Lost Letters

My uncle in the U.K. sent me a letter last fall that has never arrived. The letter contained pictures of my Scottish grandfather who I met three times in my life. I had asked my uncle to write about my grandfather so that I could get to know him better. I also asked my uncle to write about himself, about his mom and dad, siblings and where he had been born in the U.K. My uncle graciously and dutifully set about and completed the task and mailed the letter, which to date has never arrived. Inexplicably and despite the odds and evidence I still have hope that one day I’ll open my mailbox and there will be a battered 4 1/4" x 5 1/2" envelope with a blue airmail sticker.

Last fall and into the winter I received many scam emails from a fake Canada Post account telling me that my parcel had arrived. I didn’t open them. But I thought what if? I finally gave in and called a verified Canada Post telephone number, twice in the past six months, just in case there was some chance that Canada Post really did have my lost package. Both times a kindly helpful young fellow told me in no uncertain terms that Canada Post did not and does not sent out email alerts for package deliveries. I was asked if the letter (small package) was registered, which it wasn’t because it had no monetary value.

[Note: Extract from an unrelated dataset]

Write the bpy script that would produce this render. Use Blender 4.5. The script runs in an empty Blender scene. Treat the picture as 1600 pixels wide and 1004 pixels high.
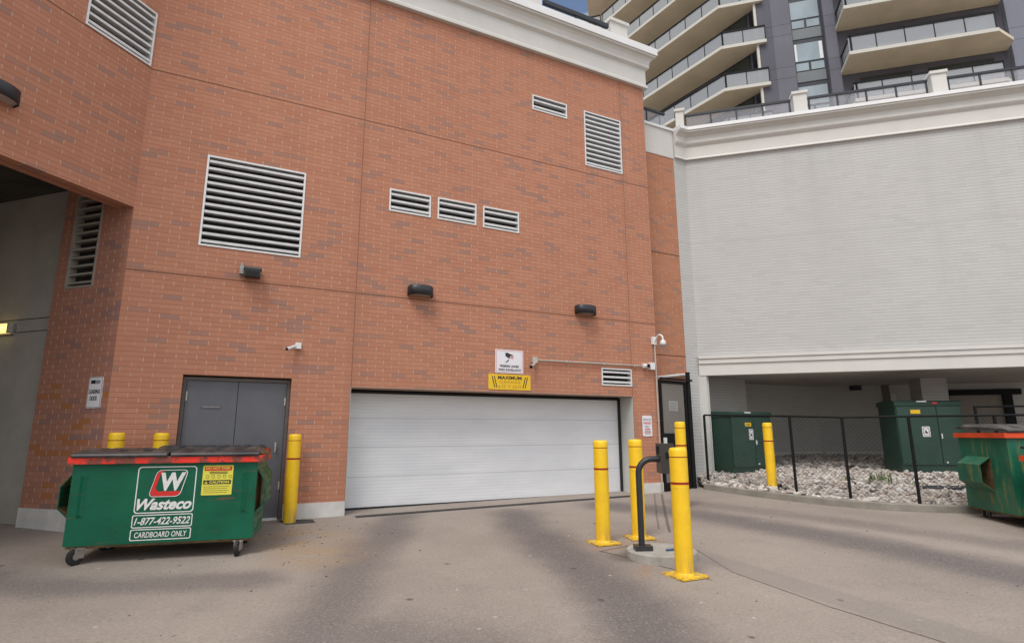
import bpy, math, random
from math import radians as R, sin, cos, pi, floor
from mathutils import Vector, Matrix
import numpy as np
random.seed(7)
SC = bpy.context.scene
COL = SC.collection

# ------------------------------------------------------------------ camera
cam_d = bpy.data.cameras.new('camera')
cam = bpy.data.objects.new('camera', cam_d); COL.objects.link(cam)
cam_d.sensor_width = 36.0; cam_d.lens = 887.4/1600*36
cam_d.clip_start = 0.05; cam_d.clip_end = 2000
PITCH, ROLL, ZC = R(11.17), R(-0.176), 1.45
cam.matrix_world = (Matrix.Translation((0, 0, ZC)) @ Matrix.Rotation(R(90)+PITCH, 4, 'X')
                    @ Matrix.Rotation(ROLL, 4, 'Z'))
SC.camera = cam

# ------------------------------------------------------------------ world, sun, exposure
SUN_EL, SUN_AZ = R(58), R(205)          # azimuth measured from +Y clockwise; light comes from behind the camera
world = bpy.data.worlds.new('World'); SC.world = world; world.use_nodes = True
wn = world.node_tree; wn.nodes.clear()
def wnode(t, **k):
    n = wn.nodes.new(t)
    for a, b in k.items(): setattr(n, a, b)
    return n
sky = wnode('ShaderNodeTexSky', sky_type='NISHITA', sun_disc=False, sun_elevation=SUN_EL, sun_rotation=SUN_AZ,
            air_density=1.0, dust_density=3.0, ozone_density=1.0)
tc = wnode('ShaderNodeTexCoord'); mp = wnode('ShaderNodeMapping'); mp.inputs['Scale'].default_value = (1, 1, 2.2)
mp.inputs['Location'].default_value = (1.1, 0.4, 0.7)
nz = wnode('ShaderNodeTexNoise'); nz.inputs['Scale'].default_value = 3.2; nz.inputs['Detail'].default_value = 9; nz.inputs['Roughness'].default_value = .58
rp = wnode('ShaderNodeValToRGB'); rp.color_ramp.elements[0].position = .40; rp.color_ramp.elements[1].position = .58
mx = wnode('ShaderNodeMix', data_type='RGBA')
mx.inputs['B'].default_value = (8.8, 8.75, 8.6, 1)      # cloud brightness on the physical scale of the sky
bg = wnode('ShaderNodeBackground'); bg.inputs['Strength'].default_value = .1
wo = wnode('ShaderNodeOutputWorld')
wn.links.new(tc.outputs['Generated'], mp.inputs['Vector']); wn.links.new(mp.outputs['Vector'], nz.inputs['Vector'])
wn.links.new(nz.outputs['Fac'], rp.inputs['Fac']); wn.links.new(rp.outputs['Color'], mx.inputs['Factor'])
wn.links.new(sky.outputs['Color'], mx.inputs['A']); wn.links.new(mx.outputs['Result'], bg.inputs['Color'])
wn.links.new(bg.outputs['Background'], wo.inputs['Surface'])
sun_d = bpy.data.lights.new('sun', 'SUN'); sun_d.energy = 1.4; sun_d.angle = R(26); sun_d.color = (1, .985, .95)
sun = bpy.data.objects.new('sun', sun_d); COL.objects.link(sun)
sdir = Vector((sin(SUN_AZ)*cos(SUN_EL), cos(SUN_AZ)*cos(SUN_EL), sin(SUN_EL)))
sun.rotation_euler = sdir.to_track_quat('Z', 'Y').to_euler()
SC.view_settings.view_transform = 'Standard'; SC.view_settings.look = 'None'
SC.view_settings.exposure = 0.62; SC.view_settings.gamma = 1.0
SC.cycles.max_bounces = 8

# ------------------------------------------------------------------ material helpers
class NT:
    def __init__(s, name):
        s.m = bpy.data.materials.new(name); s.m.use_nodes = True; s.t = s.m.node_tree; s.t.nodes.clear()
        s.out = s.n('ShaderNodeOutputMaterial'); s.b = s.n('ShaderNodeBsdfPrincipled')
        s.l(s.b.outputs[0], s.out.inputs['Surface'])
    def n(s, t, **k):
        x = s.t.nodes.new(t)
        for a, b in k.items(): setattr(x, a, b)
        return x
    def l(s, a, b): s.t.links.new(a, b)
    def put(s, sock, v):
        if hasattr(v, 'is_output'): s.l(v, sock)
        elif isinstance(v, (tuple, list)) and len(v) == 3 and sock.type == 'RGBA': sock.default_value = (*v, 1)
        else: sock.default_value = v
    def math(s, op, a, b=None, c=None, clamp=False):
        x = s.n('ShaderNodeMath', operation=op, use_clamp=clamp)
        s.put(x.inputs[0], a)
        if b is not None: s.put(x.inputs[1], b)
        if c is not None: s.put(x.inputs[2], c)
        return x.outputs[0]
    def mix(s, f, a, b, mode='MIX'):
        x = s.n('ShaderNodeMix', data_type='RGBA', blend_type=mode)
        s.put(x.inputs['Factor'], f); s.put(x.inputs['A'], a); s.put(x.inputs['B'], b)
        return x.outputs['Result']
    def ramp(s, f, stops, interp='LINEAR'):
        x = s.n('ShaderNodeValToRGB'); cr = x.color_ramp; cr.interpolation = interp
        while len(cr.elements) < len(stops): cr.elements.new(.5)
        for e, (p, c) in zip(cr.elements, stops):
            e.position = p; e.color = (*c, 1) if len(c) == 3 else c
        s.put(x.inputs['Fac'], f); return x.outputs['Color']
    def smooth(s, v, a, b, c=0., d=1.):
        x = s.n('ShaderNodeMapRange', interpolation_type='SMOOTHSTEP')
        s.put(x.inputs['Value'], v); x.inputs['From Min'].default_value = a; x.inputs['From Max'].default_value = b
        x.inputs['To Min'].default_value = c; x.inputs['To Max'].default_value = d
        return x.outputs['Result']
    def noise(s, scale, detail=4, rough=.55, vec=None, dist=0.):
        x = s.n('ShaderNodeTexNoise'); x.inputs['Scale'].default_value = scale
        x.inputs['Detail'].default_value = detail; x.inputs['Roughness'].default_value = rough; x.inputs['Distortion'].default_value = dist
        s.l(vec if vec is not None else s.obj(), x.inputs['Vector']); return x.outputs['Fac']
    def obj(s):
        if not hasattr(s, '_o'): s._o = s.n('ShaderNodeTexCoord')
        return s._o.outputs['Object']
    def scaled(s, sc, vec=None):
        x = s.n('ShaderNodeMapping'); x.inputs['Scale'].default_value = sc
        s.l(vec if vec is not None else s.obj(), x.inputs['Vector']); return x.outputs['Vector']
    def bump(s, h, strength=.3, dist=.01):
        x = s.n('ShaderNodeBump'); x.inputs['Strength'].default_value = strength; x.inputs['Distance'].default_value = dist
        s.put(x.inputs['Height'], h); s.l(x.outputs['Normal'], s.b.inputs['Normal'])
    def fin(s, col=None, rough=None, metal=None, spec=None):
        if col is not None: s.put(s.b.inputs['Base Color'], col)
        if rough is not None: s.put(s.b.inputs['Roughness'], rough)
        if metal is not None: s.put(s.b.inputs['Metallic'], metal)
        if spec is not None: s.b.inputs['Specular IOR Level'].default_value = spec
        return s.m

def simple(name, col, rough=.6, metal=0., var=.12, scale=6., bump=0., spec=None, streak=False):
    t = NT(name)
    v = t.scaled((1, 1, .25)) if streak else None
    nf = t.noise(scale, 5, .6, v)
    dark = tuple(c*(1-var) for c in col); lite = tuple(min(1, c*(1+var)) for c in col)
    c = t.ramp(nf, [(.3, dark), (.7, lite)])
    if bump: t.bump(t.noise(scale*12, 3), bump, .005)
    return t.fin(c, rough, metal, spec)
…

So somewhere between England and Canada , at the bottom of a mail bin or fallen behind a sorting desk, my scrunched up letter and pictures lie hidden. The possibility exists that somehow my letter arrived at a wrong address and wasn’t redirected because it looked fat and interesting. Perhaps the wrong recipient was busy, tired and just couldn’t be bothered. Worse, maybe it got gathered up with flyers for the recycle bin and has been shredded and the paper fibers have been refed back into the flow of flyer adverts that float into mailboxes. With this worse case scenario I hope the shredded paper fibres make their way into birthday cards, and Xmas cards, and love letters, and cheery letters from friends and family that trace invisible lines connecting people across sometimes vast distances.